On the ownership of the accident tractor, counsel submitted that the Respondent having failed to produce a copy of the records from the Registrar of Motor Vehicles to prove which of the Appellants owned it, his claim should have failed. As regards quantum they submitted that the sum of Kshs.350,000/= for minor soft tissue injuries was excessive. In their view the Respondent deserved about Kshs.80,000/= for the injuries he suffered.

In response to those submissions counsel for the Respondent submitted that production of Form LD 104 or the Police Abstract report are not mandatory. They said an accident can be proved by oral evidence. Moreover, they further submitted, DW1 and DW2 admitted that the tractor belonged to the Appellant.

I have considered these submissions and read the lower court record. In their joint statement of defence the Appellants conceded that the accident tractor belonged to the second Appellant. In the circumstances I agree with counsel for the Respondent that the Respondent did not need to adduce evidence to prove the ownership of the tractor. In civil proceedings, parties adduce evidence to prove the disputed facts or issues. In the case of Thuranira Karuri Vs Agnes Ndeche, Civil Appeal No. 192 of 1996 (CA at Nyeri) the Court of Appeal said a copy of the records from the Registrar of Motor Vehicles was required because the ownership of the accident vehicle in that case was in dispute. That authority is therefore not relevant in this case.

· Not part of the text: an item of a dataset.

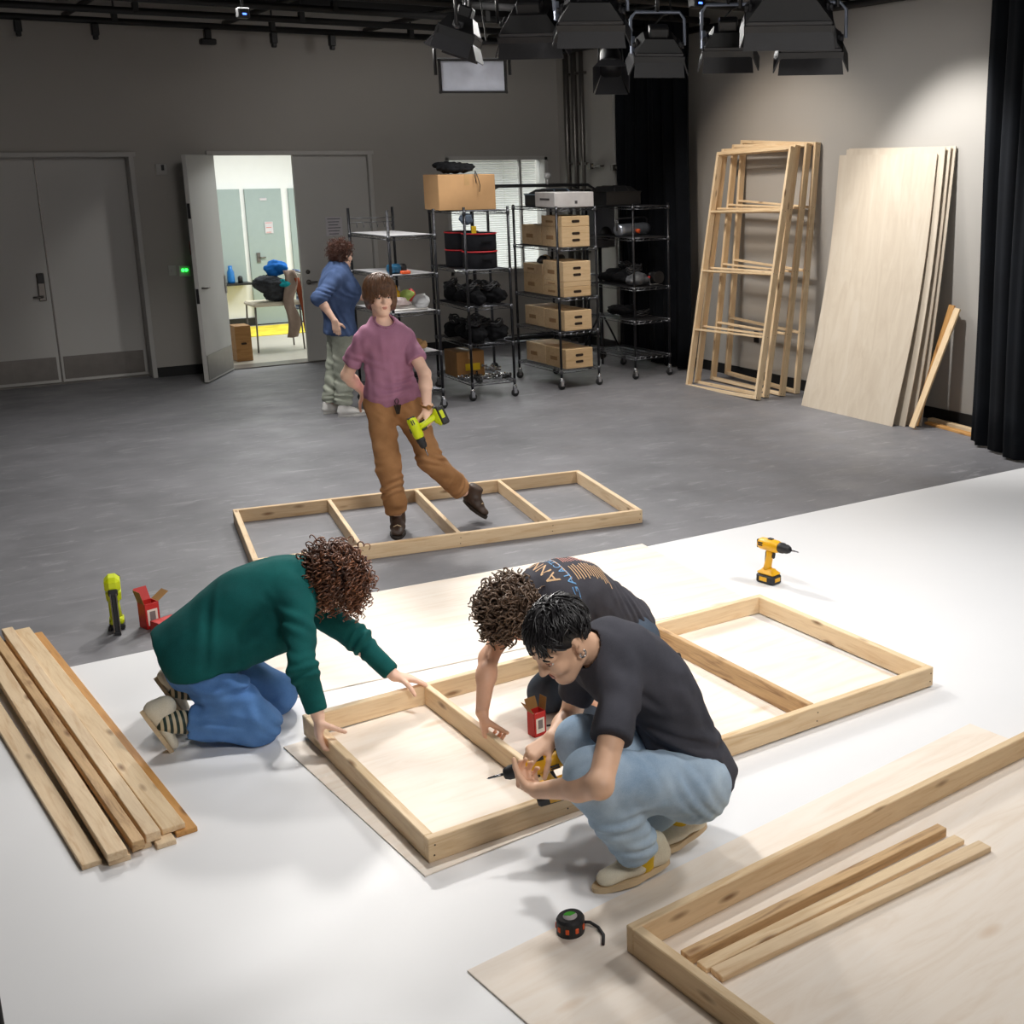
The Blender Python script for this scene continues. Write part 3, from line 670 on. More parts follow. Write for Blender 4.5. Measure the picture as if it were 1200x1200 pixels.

I know of no legal requirement that a traffic accident can only be proved by a police abstract report. The Section 73of the Traffic Act obliges all drivers to report accidents they are involved in and that is why evidence in the form of police abstract reports is in most cases readily available. But that is not to say that an accident cannot be proved by oral evidence. In this case there was ample oral evidence to prove the accident. Besides the Respondent’s word, the tractor driver, though denying the accident, said the tractor was struck in the mud and was pushed out. That was proof of the accident. In the circumstances I dismiss the contention that a traffic accident can only be proved by a police abstract report.

This holdings also answers counsel’s contention that an industrial accident can only be proved by production of Form LD 104. There is no legal requirement for that and counsel did not cite any authority for their assertions.

The Appellants failed to produce employment records to prove that the Respondent was not their employee. It is the employers who kept records of their employees. To ask the appellants who are the employers in this case to produce those records is therefore not shifting the burden of proof.

I cannot appreciate the learned trial magistrate’s basis for holding the Respondent 15% liable bearing in mind the fact that he was just a passenger. However as there is no cross-appeal on that I say nothing further. I dismiss the appeal against liability.

On quantum the Appellant’s complaint is that the award of Kshs.350,000/= was excessive. Their counsel also argued that the evidence in court contradicted the Respondent’s pleadings on the injuries he suffered.

Having perused the Respondent’s plaint and the evidence of his doctor, I agree with counsel for the Appellants that the Respondent did not plead the alleged fracture of the left 5th finger interphalant as Dr. Maina said. I therefore hold that the learned trial magistrate erred in taking into account that fracture. Consequently I allow the appeal on the quantum of general damages and reduce the award to Kshs.250,000/=.

The appeal on liability having failed I order that each party bears its own costs of this appeal.